WORK TO DO:
Below are entries; repeat exactly, and nothing else, the lines from the one holding "Recreate this scene" through the one holding "w.node_tree.nodes['Background'].inputs[1].default_value = 0.10", inclusive. Leave the pictures out.

-- Start --

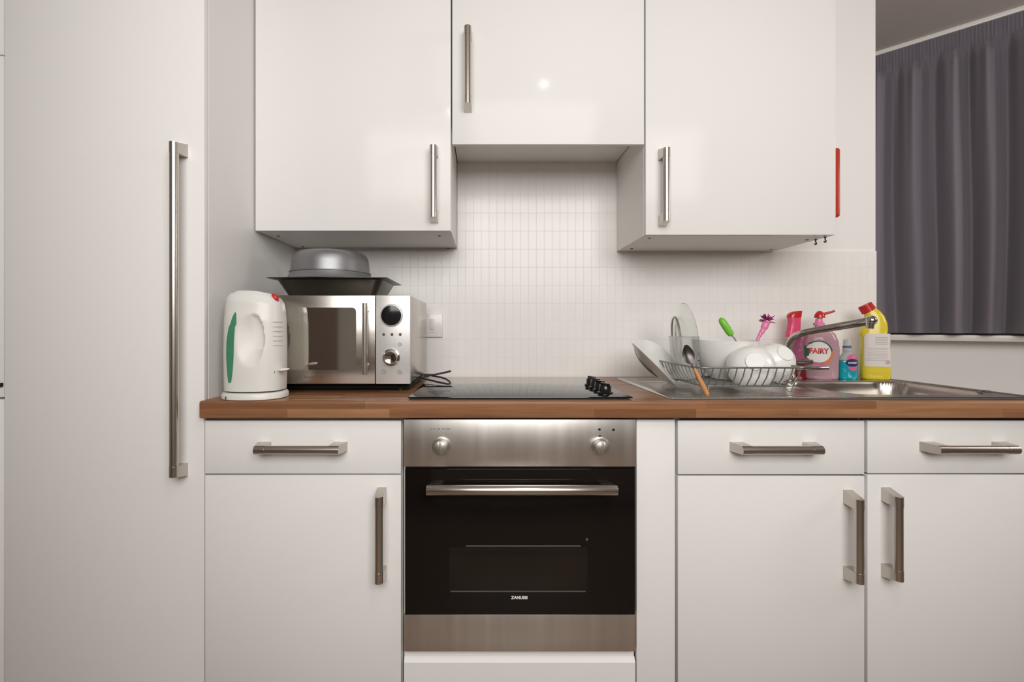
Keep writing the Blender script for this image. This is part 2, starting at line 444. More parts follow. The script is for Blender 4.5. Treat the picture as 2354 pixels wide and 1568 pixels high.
# neighbour tall unit
t = thing('tall_cabinet', 'narrow strip of a second tall white cupboard at the far side of the larder cupboard', 'cupboard', (-1.5, 1.5, 0))
MB().box(-1.80, -1.2355, YB+.022, DW-.001, 0, 2.30).build('carcass', M['satin_white'], t, smooth=0)
panel('door', t, -1.80, -1.2385, ZZ(914, YB), ZZ(127, YB), y=YB+.003)
panel('door', t, -1.80, -1.2385, .15, ZZ(919, YB), y=YB+.003)
panel('door', t, -1.80, -1.2385, ZZ(124, YB), 2.29, y=YB+.003)
MB().box(-1.246, -1.2385, YB-.006, YB+.003, ZZ(889, YB), ZZ(880, YB), .001).build('catch', M['black'], t)
# left base unit
xl0, xl1 = XX(471, YB), XX(922, YB)
t = thing('base_cabinet', 'white base cupboard with a drawer under the kettle and microwave', 'cupboard', (-.466, 1.5, 0))
carcass(t, XT+.001, -.2125, .15, .8645, YB+.0195, DT-.004)
dr = panel('drawer_front', t, xl0, xl1, zdb, zdr)
handle(dr, 'x', XX(586, 1.165), XX(780, 1.165), ZZ(1034.5, 1.165), YB)
dr = panel('door', t, xl0, xl1, .15, zdt)
handle(dr, 'z', ZZ(1339, 1.165), ZZ(1141, 1.165), XX(871, 1.165), YB)
MB().box(XT+.001, -.2125, YB+.05, YB+.066, 0, .148).build('plinth', M['satin_white'], t)
# oven housing: drawer panel under the oven
xo0, xo1 = XX(928.5, YB), XX(1460.5, YB)
t = thing('oven_housing', 'plain white panel with a slanted top edge below the oven', 'cupboard', (.09, 1.5, 0))
m = MB(); m.box(xo0-.004, xo0+.0, YB+.025, DT-.004, .15, .8645); m.box(xo1, xo1+.002, YB+.025, DT-.004, .15, .8645); m.box(xo0, xo1, YB+.025, DT-.004, .15, .166)
m.build('carcass', M['carcass'], t, smooth=0)
MB().box(xo0, xo1, YB+.012, YB+.024, ZZ(1520, YB), ZZ(1500, YB)).build('rail', M['carcass'], t, smooth=0)
zp = ZZ(1514, YB)
m = MB(); m.prism([(YB+.020, .15), (YB, .15), (YB, zp-.011), (YB+.009, zp), (YB+.020, zp)], 'x', xo0, xo1)
m.build('bottom_panel', M['gloss_white'], t, smooth=20)
MB().box(xo0, xo1, YB+.05, YB+.066, 0, .148).build('plinth', M['satin_white'], t)
# filler panel
m = MB(); m.box(XX(1464, YB), XX(1552, YB), YB+.001, YB+.019, .0, ZZ(965, YB), .001)
tag(m.build('filler_panel', M['satin_white'], loc=(.44, YB, 0)), 'plain narrow white filler panel between the oven and the sink cupboard', 'panel')
# sink unit
xs0, xs1, xs2, xs3 = XX(1558.5, YB), XX(1987.5, YB), XX(1994.5, YB), 1.4665
t = thing('sink_cabinet', 'wide white double base cupboard with two drawer fronts below the sink', 'cupboard', (.98, 1.5, 0))
m = MB(); m.box(.494, .510, YB+.0195, DT-.004, .15, .8645); m.box(1.4515, 1.4675, YB+.0195, DT-.004, .15, .8645); m.box(.51, 1.4515, YB+.0195, DT-.004, .15, .166)
m.box(.974, .990, YB+.0195, YB+.10, .166, .70)
m.build('carcass', M['carcass'], t, smooth=0)
dr = panel('drawer_front', t, xs0, xs1, ZZ(1091, YB), zdr); handle(dr, 'x', XX(1704, 1.165), XX(1890, 1.165), ZZ(1035, 1.165), YB)
dr = panel('door', t, xs0, xs1, .15, ZZ(1095, YB)); handle(dr, 'z', ZZ(1340, 1.165), ZZ(1147, 1.165), XX(1975, 1.165), YB)
dr = panel('drawer_front', t, xs2, xs3, ZZ(1088.3, YB), zdr); handle(dr, 'x', XX(2154, 1.165), XX(2338, 1.165), ZZ(1034, 1.165), YB)
dr = panel('door', t, xs2, xs3, .15, ZZ(1092, YB)); handle(dr, 'z', ZZ(1334, 1.165), ZZ(1141, 1.165), XX(2065, 1.165), YB)
MB().box(.494, 1.4675, YB+.05, YB+.066, 0, .148).build('plinth', M['satin_white'], t)
tag(MB().box(1.4685, 1.4865, YB, DT-.004, 0, ZT-.0015, .001).build('end_panel', M['satin_white'], loc=(1.477, 1.5, 0)), 'white end panel closing the sink cupboard beside the curtained wall', 'panel')

# worktop with an opening for the bowl
ZW = .909; zwb = ZZ(962, 1.18)
BX0, BX1, BY0, BY1 = .99, 1.415, 1.262, 1.615
m = MB()
pr = []
for k in range(7): a = PI/2*k/6; pr.append((1.18+.006-.006*math.sin(a), ZW-.006+.006*math.cos(a)))
for k in range(5): a = PI/2*k/4; pr.append((1.18+.004-.004*math.cos(a), zwb+.004-.004*math.sin(a)))
pr += [(BY0, zwb), (BY0, ZW)]
m.prism(pr, 'x', XT+.001, 1.49)
m.box(XT+.001, BX0, BY0, DT-.0005, zwb, ZW); m.box(BX1, 1.49, BY0, DT-.0005, zwb, ZW); m.box(BX0, BX1, BY1, DT-.0005, zwb, ZW)
bmesh.ops.remove_doubles(m.bm, verts=list(m.bm.verts), dist=1e-5)
tag(m.build('worktop', M['butcher'], smooth=30, loc=(.38, 1.48, zwb)), 'long butcher block wood worktop running across the base cupboards', 'worktop')

# ---------------------------------------------------------------- wall cabinets
YC = 1.46
def wall_cab(label, x0, x1, zb, screws, hx, hz0, hz1, zcar=None, yc1=DW-.001, ylow=None):
    t = thing('wall_cabinet', label, 'cupboard', ((x0+x1)/2, 1.62, zb), 'wall cupboards')
    zc = zb+.001 if zcar is None else zcar
    yb = DT-.0005 if ylow is None else ylow
    m = MB(); e = .0008; T = .016; y0 = YC+.0195
    m.box(x0+e, x0+T, y0, yb, zc, 2.20); m.box(x1-T, x1-e, y0, yb, zc, 2.20); m.box(x0+T, x1-T, y0, yb, zc, zc+T)
    m.box(x0+T, x1-T, y0, yb, 2.184, 2.2); m.box(x0+T, x1-T, yb-.006, yb, zc+T, 2.184)
    m.build('carcass', M['carcass'], t, smooth=0)
    dr = panel('door', t, x0+.0012, x1-.0012, zb, 2.205, YC, bev=.002)
    handle(dr, 'z', hz0, hz1, hx, YC)
    for (px, py) in screws:
        D = (zc-E)*F/(CY-py)
        MB().cyl((XX(px, D), D, zc-.0015), (XX(px, D), D, zc+.0005), .005, n=16).build('cover_cap', M['screw'], t)
    return t
del wall_cab.__defaults__
def wall_cabinet(label, x0, x1, zb, screws, hx, hz0, hz1, zcar=None): return wall_cab(label, x0, x1, zb, screws, hx, hz0, hz1, zcar, None, None)
x0, x1 = XX(586, YC), XX(1037, YC)
zl = ZZ(530.5, YC); zr = ZZ(540, YC); zm = ZZ(332, YC)
wl = wallc = wall_cab('white wall cupboard above the kettle and microwave', x0, x1, zl, [(640, 542.5), (1010, 542), (1030, 570.5), (696, 567)], XX(996, 1.425), ZZ(500, 1.425), ZZ(335, 1.425), None, None, None)
xm0, xm1 = XX(1038.5, YC), XX(1482, YC)
wall_cab('short white wall cupboard raised above the hob', xm0, xm1, zm, [], XX(1075, 1.425), ZZ(240, 1.425), ZZ(62, 1.425), ZZ(290, YC), None, None)
xr0, xr1 = XX(1483.5, YC), XX(1922.5, YC)
wr = wall_cab('white wall cupboard above the dish rack', xr0, xr1, zr, [(1493, 547.5), (1452, 571.5), (1772, 573.5), (1855, 551)], XX(1531.5, 1.425), ZZ(509, 1.425), ZZ(341, 1.425), None, None, None)
# little hooks under the right cupboard
for k, (px, py, D) in enumerate(((1875, 552, 1.54), (1897, 549, 1.50))):
    zc = zr+.001; x = XX(px, D)
    m = MB(); m.tube(smooth_path([(x, D, zc), (x, D, zc-.008), (x+.003, D, zc-.013), (x, D, zc-.017), (x-.004, D, zc-.013)], 4), .0019, 8)
    m.cyl((x, D, zc-.002), (x, D, zc), .004, n=12)
    o = m.build('cup_hook', M['black'], loc=(x, D, zc))
    tag(o, ('small black hook under the dish rack cupboard, the one set back from the door', 'small black hook under the dish rack cupboard, the one close behind the door')[k], 'hook', 'hooks under the wall cupboard')
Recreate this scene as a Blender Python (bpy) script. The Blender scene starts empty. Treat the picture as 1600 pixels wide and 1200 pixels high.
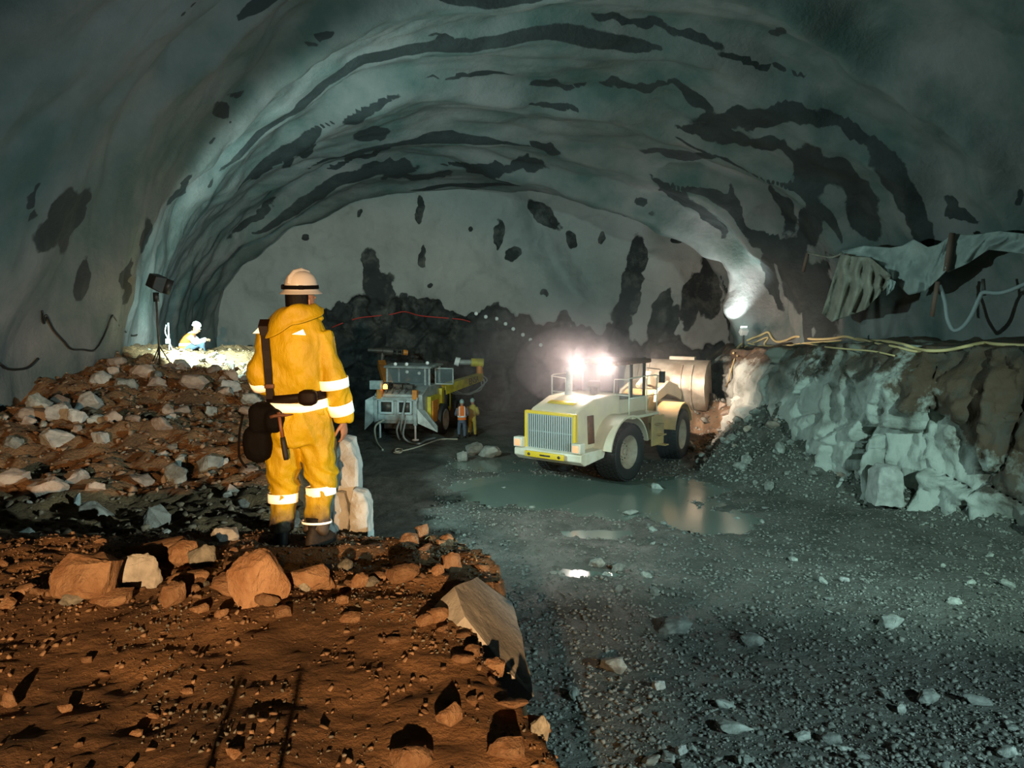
import bpy, bmesh, math, random
import numpy as np
from mathutils import Vector, Matrix, Euler
SC = bpy.context.scene
COL = SC.collection
R = math.radians
V = Vector
random.seed(7)

# ------------------------------------------------------------------ camera, world, lights, exposure
FPX = 1300.0
PITCH = math.atan(120 / FPX)
EYE = V((0, 0, 6.0))
cam = bpy.data.objects.new('camera', bpy.data.cameras.new('camera'))
COL.objects.link(cam)
cam.location = EYE
cam.rotation_euler = (math.pi / 2 - PITCH, 0, 0)
cam.data.sensor_width = 36
cam.data.lens = FPX * 36 / 1600
cam.data.clip_end = 300
SC.camera = cam

SC.view_settings.view_transform = 'Standard'
SC.view_settings.look = 'None'
SC.view_settings.gamma = 1
SC.view_settings.use_curve_mapping = False
SC.view_settings.exposure = 0.0
SC.cycles.use_denoising = True
SC.cycles.max_bounces = 6
SC.cycles.diffuse_bounces = 3
SC.cycles.glossy_bounces = 3
SC.cycles.transparent_max_bounces = 12
SC.cycles.sample_clamp_indirect = 6
SC.cycles.caustics_reflective = False
SC.cycles.caustics_refractive = False

w = bpy.data.worlds.new('world')
SC.world = w
w.use_nodes = True
w.node_tree.nodes['Background'].inputs[0].default_value = (0.10, 0.13, 0.13, 1)
w.node_tree.nodes['Background'].inputs[1].default_value = 0.10


def pix_dir(px, py):
    u = (px - 800) / FPX
    v = (600 - py) / FPX
    c, s = math.cos(PITCH), math.sin(PITCH)
    return V((u, c + v * s, -s + v * c))


def at(px, py, Y):
    """World point on the sight line of a photograph pixel at distance Y down the tunnel."""
    d = pix_dir(px, py)
    return EYE + d * (Y / d.y)


def spot(name, loc, aim, power, color, cone=70, blend=0.4, radius=0.1):
    l = bpy.data.lights.new(name, 'SPOT')
    l.energy = power
    l.color = color
    l.spot_size = R(cone)
    l.spot_blend = blend
    l.shadow_soft_size = radius
    o = bpy.data.objects.new(name, l)
    COL.objects.link(o)
    o.location = loc
    o.rotation_euler = (V(aim) - V(loc)).to_track_quat('-Z', 'Y').to_euler()
    return o


def point(name, loc, power, color, radius=0.1):
    l = bpy.data.lights.new(name, 'POINT')
    l.energy = power
    l.color = color
    l.shadow_soft_size = radius
    o = bpy.data.objects.new(name, l)
    COL.objects.link(o)
    o.location = loc
    return o


COOL = (0.62, 1.0, 0.95)
FLOOD_HEAD = at(243, 441, 19.8)
RIB_LAMP = at(1162, 518, 37.1)
LOADER_AT, LOADER_TH, LOADER_TH2 = V((4.18, 31.2, 0)), 0.676, 0.48
# tungsten work lamp standing behind the photographer, low over the muck
spot('tungsten_light', (1.0, -8.5, 6.62), (-1.8, 5.5, 4.15), 11500, (1.0, 0.57, 0.26), 35, 0.45, 0.07)
# flood lamp on the slim stand at the left wall
FLOOD_DIR = V((0.58, 0.78, -0.26)).normalized()
spot('stand_flood_light', FLOOD_HEAD + FLOOD_DIR * 0.30, FLOOD_HEAD + FLOOD_DIR * 5, 4900, COOL, 150, 0.35, 0.10)
# flood lamp on the bench, outside the frame
spot('bench_flood_light', (13.0, 7.5, 7.0), (5.8, 25, 1.3), 7500, (0.62, 1.0, 0.90), 62, 0.7, 0.15)
spot('side_flood_light', (11.5, -0.5, 6.8), (-5.5, 22.9, 1.6), 9500, (0.62, 0.98, 1.0), 63, 0.5, 0.15)
# flood lamp at the foot of the rib
spot('rib_flood_light', RIB_LAMP + V((-0.25, 0.35, 0.30)), (9.4, 38.4, 8.2), 850, (0.85, 1.0, 0.97), 115, 0.7, 0.06)


def loader_pt(x, y, z, front=False):
    th = LOADER_TH2 if front else LOADER_TH
    S, C_ = math.sin(th), math.cos(th)
    return LOADER_AT + V((x * C_ + y * S, -x * S + y * C_, z))


WARMW = (1.0, 0.80, 0.72)
for sx in (-0.58, 0.58):
    spot('loader_rear_light', loader_pt(sx, -1.98, 4.02), loader_pt(sx * 1.6, -14, 1.5), 1000, WARMW, 120, 0.8, 0.07)
    spot('loader_front_light', loader_pt(sx, 0.60, 4.05), loader_pt(sx + 0.8, 8, 2.2), 4000, (1.0, 0.78, 0.62), 110, 0.8, 0.07)

# ------------------------------------------------------------------ numpy noise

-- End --

COMPLETE ANSWER:
Recreate this scene as a Blender Python (bpy) script. The Blender scene starts empty. Treat the picture as 1600 pixels wide and 1200 pixels high.
import bpy, bmesh, math, random
import numpy as np
from mathutils import Vector, Matrix, Euler
SC = bpy.context.scene
COL = SC.collection
R = math.radians
V = Vector
random.seed(7)

# ------------------------------------------------------------------ camera, world, lights, exposure
FPX = 1300.0
PITCH = math.atan(120 / FPX)
EYE = V((0, 0, 6.0))
cam = bpy.data.objects.new('camera', bpy.data.cameras.new('camera'))
COL.objects.link(cam)
cam.location = EYE
cam.rotation_euler = (math.pi / 2 - PITCH, 0, 0)
cam.data.sensor_width = 36
cam.data.lens = FPX * 36 / 1600
cam.data.clip_end = 300
SC.camera = cam

SC.view_settings.view_transform = 'Standard'
SC.view_settings.look = 'None'
SC.view_settings.gamma = 1
SC.view_settings.use_curve_mapping = False
SC.view_settings.exposure = 0.0
SC.cycles.use_denoising = True
SC.cycles.max_bounces = 6
SC.cycles.diffuse_bounces = 3
SC.cycles.glossy_bounces = 3
SC.cycles.transparent_max_bounces = 12
SC.cycles.sample_clamp_indirect = 6
SC.cycles.caustics_reflective = False
SC.cycles.caustics_refractive = False

w = bpy.data.worlds.new('world')
SC.world = w
w.use_nodes = True
w.node_tree.nodes['Background'].inputs[0].default_value = (0.10, 0.13, 0.13, 1)
w.node_tree.nodes['Background'].inputs[1].default_value = 0.10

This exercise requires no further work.